When an application runs under Microsoft Windows, the user interacts with documents displayed in frame windows. A document frame window has two major components: the frame and the contents that it frames. A document frame window can be a single document interface (SDI) frame window or a multiple document interface (MDI) child window. Windows manages most of the user's interaction with the frame window: moving and resizing the window, closing it, and minimizing and maximizing it. You manage the contents inside the frame.

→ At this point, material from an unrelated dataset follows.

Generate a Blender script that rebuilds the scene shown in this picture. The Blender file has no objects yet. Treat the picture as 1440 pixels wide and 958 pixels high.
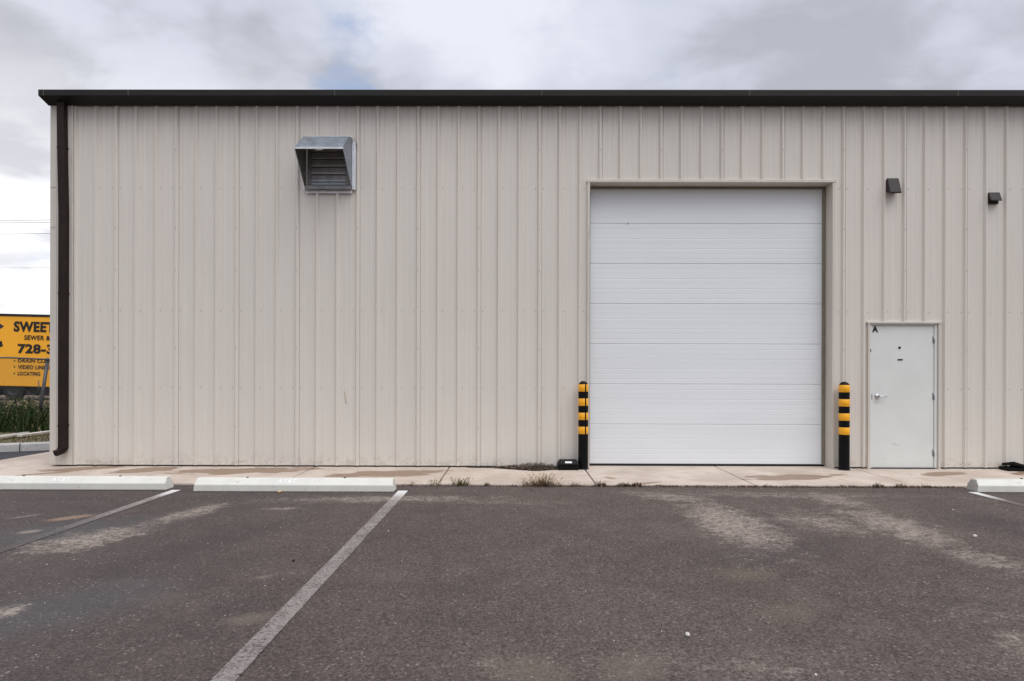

The MFC framework uses frame windows to contain views. The two components — frame and contents — are represented and managed by two different classes in MFC. A frame-window class manages the frame, and a view class manages the contents. The view window is a child of the frame window. Drawing and other user interaction with the document take place in the view's client area, not the frame window's client area. The frame window provides a visible frame around a view, complete with a caption bar and standard window controls such as a control menu, buttons to minimize and maximize the window, and controls for resizing the window. The "contents" consist of the window's client area, which is fully occupied by a child window — the view. The following figure shows the relationship between a frame window and a view.

Frame Window and View

Frame Window View

Another common arrangement is for the frame window to frame multiple views, usually using a splitter window. In a splitter window, the frame window's client area is occupied by a splitter window, which in turn has multiple child windows, called panes, which are views.